The task
Every entry must be duplicated precisely as written.

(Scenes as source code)

# # # #

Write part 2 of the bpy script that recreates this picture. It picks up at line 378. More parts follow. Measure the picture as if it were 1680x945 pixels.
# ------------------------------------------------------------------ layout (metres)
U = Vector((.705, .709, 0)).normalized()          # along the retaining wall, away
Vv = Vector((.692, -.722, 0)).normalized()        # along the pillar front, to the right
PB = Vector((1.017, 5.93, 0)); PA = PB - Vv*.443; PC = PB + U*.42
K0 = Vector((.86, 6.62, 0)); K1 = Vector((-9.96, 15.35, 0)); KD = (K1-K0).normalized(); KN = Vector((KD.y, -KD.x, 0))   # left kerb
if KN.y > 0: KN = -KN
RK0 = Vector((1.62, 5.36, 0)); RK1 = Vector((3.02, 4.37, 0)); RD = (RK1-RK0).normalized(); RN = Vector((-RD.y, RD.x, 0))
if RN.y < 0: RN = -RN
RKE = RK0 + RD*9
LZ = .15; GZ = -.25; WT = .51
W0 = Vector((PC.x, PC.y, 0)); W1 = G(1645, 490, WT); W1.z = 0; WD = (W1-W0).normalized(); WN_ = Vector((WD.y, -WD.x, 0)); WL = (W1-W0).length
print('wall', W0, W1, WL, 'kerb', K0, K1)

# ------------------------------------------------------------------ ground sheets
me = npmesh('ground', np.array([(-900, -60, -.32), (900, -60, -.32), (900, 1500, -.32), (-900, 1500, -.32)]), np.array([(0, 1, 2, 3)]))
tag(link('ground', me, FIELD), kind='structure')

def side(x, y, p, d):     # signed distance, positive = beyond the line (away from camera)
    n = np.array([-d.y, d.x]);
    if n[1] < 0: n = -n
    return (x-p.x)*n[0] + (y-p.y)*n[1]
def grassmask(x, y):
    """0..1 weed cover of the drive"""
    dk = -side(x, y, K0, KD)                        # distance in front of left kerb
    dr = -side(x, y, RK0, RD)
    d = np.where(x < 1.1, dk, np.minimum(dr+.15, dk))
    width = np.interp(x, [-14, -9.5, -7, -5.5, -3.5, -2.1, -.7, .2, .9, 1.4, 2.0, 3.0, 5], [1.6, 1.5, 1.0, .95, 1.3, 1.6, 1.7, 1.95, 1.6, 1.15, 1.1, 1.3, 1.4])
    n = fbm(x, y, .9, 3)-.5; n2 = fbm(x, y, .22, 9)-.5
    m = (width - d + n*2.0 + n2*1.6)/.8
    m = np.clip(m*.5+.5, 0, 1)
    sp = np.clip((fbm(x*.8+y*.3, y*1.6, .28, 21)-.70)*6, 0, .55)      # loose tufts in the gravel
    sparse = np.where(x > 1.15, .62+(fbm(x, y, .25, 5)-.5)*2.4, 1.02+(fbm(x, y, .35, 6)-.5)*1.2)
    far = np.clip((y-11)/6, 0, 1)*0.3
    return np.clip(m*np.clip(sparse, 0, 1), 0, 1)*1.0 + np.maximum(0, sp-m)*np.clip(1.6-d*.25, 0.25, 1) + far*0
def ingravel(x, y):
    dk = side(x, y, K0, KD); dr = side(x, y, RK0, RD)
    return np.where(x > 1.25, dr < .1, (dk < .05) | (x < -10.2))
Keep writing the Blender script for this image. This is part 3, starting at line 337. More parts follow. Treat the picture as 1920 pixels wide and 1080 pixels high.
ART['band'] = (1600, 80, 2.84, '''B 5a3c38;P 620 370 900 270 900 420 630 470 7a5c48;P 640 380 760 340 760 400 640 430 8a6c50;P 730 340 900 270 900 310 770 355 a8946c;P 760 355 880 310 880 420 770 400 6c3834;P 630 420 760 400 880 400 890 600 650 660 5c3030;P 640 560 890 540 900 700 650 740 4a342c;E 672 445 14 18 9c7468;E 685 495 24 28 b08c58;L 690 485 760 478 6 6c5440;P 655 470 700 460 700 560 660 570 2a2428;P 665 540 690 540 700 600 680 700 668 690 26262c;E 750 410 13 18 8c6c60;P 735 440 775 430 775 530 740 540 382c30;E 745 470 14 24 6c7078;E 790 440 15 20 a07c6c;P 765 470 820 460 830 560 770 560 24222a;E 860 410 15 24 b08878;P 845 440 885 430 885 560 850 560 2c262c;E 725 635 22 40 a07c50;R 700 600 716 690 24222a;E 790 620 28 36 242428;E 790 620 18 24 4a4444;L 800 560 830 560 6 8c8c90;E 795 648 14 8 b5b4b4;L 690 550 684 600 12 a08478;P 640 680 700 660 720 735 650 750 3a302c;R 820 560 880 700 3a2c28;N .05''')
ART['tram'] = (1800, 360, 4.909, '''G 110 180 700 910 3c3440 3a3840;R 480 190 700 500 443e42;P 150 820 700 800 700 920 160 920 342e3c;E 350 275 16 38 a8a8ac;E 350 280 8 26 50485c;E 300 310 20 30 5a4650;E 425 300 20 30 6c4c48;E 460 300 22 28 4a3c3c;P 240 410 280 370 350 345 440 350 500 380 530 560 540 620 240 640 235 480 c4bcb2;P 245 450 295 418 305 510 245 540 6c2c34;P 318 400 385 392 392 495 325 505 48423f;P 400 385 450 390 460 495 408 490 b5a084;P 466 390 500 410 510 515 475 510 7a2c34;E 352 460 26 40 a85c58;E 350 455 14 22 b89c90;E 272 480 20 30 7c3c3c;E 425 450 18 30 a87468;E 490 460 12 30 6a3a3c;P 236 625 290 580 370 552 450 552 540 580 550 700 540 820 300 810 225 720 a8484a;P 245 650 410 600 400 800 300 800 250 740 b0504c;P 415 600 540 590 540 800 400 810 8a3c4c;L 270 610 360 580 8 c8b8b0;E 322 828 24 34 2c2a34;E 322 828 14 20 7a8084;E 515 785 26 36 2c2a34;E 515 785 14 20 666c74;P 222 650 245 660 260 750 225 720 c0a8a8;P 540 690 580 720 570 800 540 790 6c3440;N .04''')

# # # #

Expected output
Write part 2 of the bpy script that recreates this picture. It picks up at line 378. More parts follow. Measure the picture as if it were 1680x945 pixels.
# ------------------------------------------------------------------ layout (metres)
U = Vector((.705, .709, 0)).normalized()          # along the retaining wall, away
Vv = Vector((.692, -.722, 0)).normalized()        # along the pillar front, to the right
PB = Vector((1.017, 5.93, 0)); PA = PB - Vv*.443; PC = PB + U*.42
K0 = Vector((.86, 6.62, 0)); K1 = Vector((-9.96, 15.35, 0)); KD = (K1-K0).normalized(); KN = Vector((KD.y, -KD.x, 0))   # left kerb
if KN.y > 0: KN = -KN
RK0 = Vector((1.62, 5.36, 0)); RK1 = Vector((3.02, 4.37, 0)); RD = (RK1-RK0).normalized(); RN = Vector((-RD.y, RD.x, 0))
if RN.y < 0: RN = -RN
RKE = RK0 + RD*9
LZ = .15; GZ = -.25; WT = .51
W0 = Vector((PC.x, PC.y, 0)); W1 = G(1645, 490, WT); W1.z = 0; WD = (W1-W0).normalized(); WN_ = Vector((WD.y, -WD.x, 0)); WL = (W1-W0).length
print('wall', W0, W1, WL, 'kerb', K0, K1)

# ------------------------------------------------------------------ ground sheets
me = npmesh('ground', np.array([(-900, -60, -.32), (900, -60, -.32), (900, 1500, -.32), (-900, 1500, -.32)]), np.array([(0, 1, 2, 3)]))
tag(link('ground', me, FIELD), kind='structure')

def side(x, y, p, d):     # signed distance, positive = beyond the line (away from camera)
    n = np.array([-d.y, d.x]);
    if n[1] < 0: n = -n
    return (x-p.x)*n[0] + (y-p.y)*n[1]
def grassmask(x, y):
    """0..1 weed cover of the drive"""
    dk = -side(x, y, K0, KD)                        # distance in front of left kerb
    dr = -side(x, y, RK0, RD)
    d = np.where(x < 1.1, dk, np.minimum(dr+.15, dk))
    width = np.interp(x, [-14, -9.5, -7, -5.5, -3.5, -2.1, -.7, .2, .9, 1.4, 2.0, 3.0, 5], [1.6, 1.5, 1.0, .95, 1.3, 1.6, 1.7, 1.95, 1.6, 1.15, 1.1, 1.3, 1.4])
    n = fbm(x, y, .9, 3)-.5; n2 = fbm(x, y, .22, 9)-.5
    m = (width - d + n*2.0 + n2*1.6)/.8
    m = np.clip(m*.5+.5, 0, 1)
    sp = np.clip((fbm(x*.8+y*.3, y*1.6, .28, 21)-.70)*6, 0, .55)      # loose tufts in the gravel
    sparse = np.where(x > 1.15, .62+(fbm(x, y, .25, 5)-.5)*2.4, 1.02+(fbm(x, y, .35, 6)-.5)*1.2)
    far = np.clip((y-11)/6, 0, 1)*0.3
    return np.clip(m*np.clip(sparse, 0, 1), 0, 1)*1.0 + np.maximum(0, sp-m)*np.clip(1.6-d*.25, 0.25, 1) + far*0
def ingravel(x, y):
    dk = side(x, y, K0, KD); dr = side(x, y, RK0, RD)
    return np.where(x > 1.25, dr < .1, (dk < .05) | (x < -10.2))
Keep writing the Blender script for this image. This is part 3, starting at line 337. More parts follow. Treat the picture as 1920 pixels wide and 1080 pixels high.
ART['band'] = (1600, 80, 2.84, '''B 5a3c38;P 620 370 900 270 900 420 630 470 7a5c48;P 640 380 760 340 760 400 640 430 8a6c50;P 730 340 900 270 900 310 770 355 a8946c;P 760 355 880 310 880 420 770 400 6c3834;P 630 420 760 400 880 400 890 600 650 660 5c3030;P 640 560 890 540 900 700 650 740 4a342c;E 672 445 14 18 9c7468;E 685 495 24 28 b08c58;L 690 485 760 478 6 6c5440;P 655 470 700 460 700 560 660 570 2a2428;P 665 540 690 540 700 600 680 700 668 690 26262c;E 750 410 13 18 8c6c60;P 735 440 775 430 775 530 740 540 382c30;E 745 470 14 24 6c7078;E 790 440 15 20 a07c6c;P 765 470 820 460 830 560 770 560 24222a;E 860 410 15 24 b08878;P 845 440 885 430 885 560 850 560 2c262c;E 725 635 22 40 a07c50;R 700 600 716 690 24222a;E 790 620 28 36 242428;E 790 620 18 24 4a4444;L 800 560 830 560 6 8c8c90;E 795 648 14 8 b5b4b4;L 690 550 684 600 12 a08478;P 640 680 700 660 720 735 650 750 3a302c;R 820 560 880 700 3a2c28;N .05''')
ART['tram'] = (1800, 360, 4.909, '''G 110 180 700 910 3c3440 3a3840;R 480 190 700 500 443e42;P 150 820 700 800 700 920 160 920 342e3c;E 350 275 16 38 a8a8ac;E 350 280 8 26 50485c;E 300 310 20 30 5a4650;E 425 300 20 30 6c4c48;E 460 300 22 28 4a3c3c;P 240 410 280 370 350 345 440 350 500 380 530 560 540 620 240 640 235 480 c4bcb2;P 245 450 295 418 305 510 245 540 6c2c34;P 318 400 385 392 392 495 325 505 48423f;P 400 385 450 390 460 495 408 490 b5a084;P 466 390 500 410 510 515 475 510 7a2c34;E 352 460 26 40 a85c58;E 350 455 14 22 b89c90;E 272 480 20 30 7c3c3c;E 425 450 18 30 a87468;E 490 460 12 30 6a3a3c;P 236 625 290 580 370 552 450 552 540 580 550 700 540 820 300 810 225 720 a8484a;P 245 650 410 600 400 800 300 800 250 740 b0504c;P 415 600 540 590 540 800 400 810 8a3c4c;L 270 610 360 580 8 c8b8b0;E 322 828 24 34 2c2a34;E 322 828 14 20 7a8084;E 515 785 26 36 2c2a34;E 515 785 14 20 666c74;P 222 650 245 660 260 750 225 720 c0a8a8;P 540 690 580 720 570 800 540 790 6c3440;N .04''')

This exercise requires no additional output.